Renungan Harian
Minggu, 20 Februari 2022
Hari Minggu Biasa VII
- Bacaan I: 1Sam 26: 2. 7-9. 12-13. 22-23.
- Bacaan II: 1Kor 15: 45-49.
- Injil: Luk 6: 27-38
“ROMO, saya kagum dengan bapak itu dan keluarganya. Saya tidak habis pikir bagaimana bapak itu dan keluarganya menyikapi apa yang telah menimpa diri dan keluarganya. Seandainya itu terjadi pada saya, wah pasti saya sudah melawan dan menghajar orang-orang itu.
Romo, saya dan hampir semua umat di paroki dan masyarakat di kampung kami kenal baik dengan bapak itu dan seluruh keluarganya. Kami mengenal bapak itu sebagai sosok yang santun, ramah dan menghormati semua orang.
Bapak itu aktif di kegiatan gereja dan kegiatan masyarakat. Bahkan masyarakat di kampung, kami menempatkan bapak itu sebagai sesepuh dan orang yang dihormati di kampung kami.
Sikap bapak itu menjadi teladan bagi keluarganya sehingga keluarganya pun mempunyai sikap seperti bapak itu.
Nah entah angin dari mana, ada seorang bapak menghembuskan berita bahwa bapak itu sesungguhnya tidak seperti apa yang kelihatan.

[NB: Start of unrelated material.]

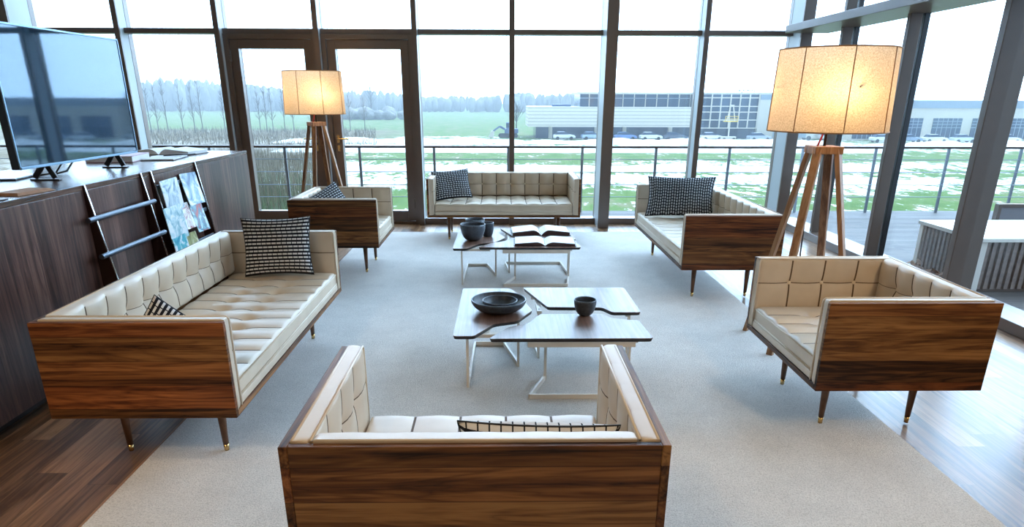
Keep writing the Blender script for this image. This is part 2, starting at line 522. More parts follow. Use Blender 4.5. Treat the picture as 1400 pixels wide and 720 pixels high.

Orang itu menyebut bahwa bapak itu sesungguhnya adalah tukang selingkuh, dan sudah banyak sekali melakukan pelecehan seksual sehingga banyak korban.
Selama ini orang tidak berani mengungkapkan hal itu karena bapak itu sudah terlanjur menjadi orang yang terhormat.
Isu ini digunakan oleh dua tiga orang warga yang nampaknya iri dengan bapak itu sehingga menggunakan orang yang menghembuskan isu itu sebagai “pion” untuk menyerang bapak itu.
Orang itu disuruh mengumpulkan tanda tangan untuk mengasingkan bapak itu dari Gereja dan masyarakat kampung.
Kampung dan warga Gereja jadi sedikit heboh dan terpecah.
Ada beberapa orang yang percaya dan membubuhkan tanda tangan, tetapi banyak yang tidak mau karena tidak percaya. Karena desakan tiga orang tokoh yang iri dan beberapa orang yang membubuhkan tanda tangan, maka bapak itu mengundurkan diri dari beberapa tugas baik di gereja maupun di kampung.
Namun yang menurut saya hebat, bapak itu tidak menyembunyikan diri tetapi tetap terlibat dan ikut kegiatan.
Romo, yang membuat saya aneh adalah bapak ini dan keluarga tetap mau membantu orang menghembuskan isu, saat orang menghembuskan isu mendapatkan musibah.
Kami orang kampung dan warga Gereja heran, karena justru keluarga bapak ini yang “menanggung” semua kebutuhan keluarga itu saat mendapatkan musibah.
Meskipun kami tahu siapa yang membantu keluarga itu, tetapi keluarga yang ditolong itu justru mewartakan kalau keluarganya saat kena musibah dibantu dan ditolong oleh tiga orang tokoh yang iri itu.
Romo, bapak itu tidak marah juga tidak membantah apa yang dikatakan orang itu.
Romo, seiring berjalannya waktu, kami orang kampung dan warga Gereja mengetahui kebenarannya.
Ternyata betul seperti apa yang kami duga, bahwa semua isu itu dihembuskan dan didorong oleh tiga orang tokoh itu karena iri hati.
Akibatnya, orang yang menghembuskan isu itu, tiga orang tokoh itu dan orang-orang yang membubuhkan tanda tangan menjadi malu akibat ulahnya sendiri.
Bahkan orang yang menghembuskan isu dan dijadikan pion itu menjadi stres seperti kehilangan ingatan. Sedangkan yang lain menjadi tertekan.
Romo, bapak itu justru merangkul semuanya dan saat ada kegiatan di kampung bapak itu selalu mengajak warga kampung untuk melibatkan dan mendudukkan tiga tokoh dalam posisi yang terhormat.
Kami warga kampung menjadi heran dan semakin hormat. Dia yang disakiti tetapi tidak pernah membalas sedikit pun tetapi justru mengasihi,” seorang bapak berkisah.
Sebagaimana sabda Tuhan hari ini sejauh diwartakan dalam Injil Lukas:
“Kasihilah musuhmu, berbuatlah baik kepada orang membenci kamu. Mintalah berkat bagi orang yang mengutuk kamu. Berdoalah bagi mereka yang mencaci kamu.”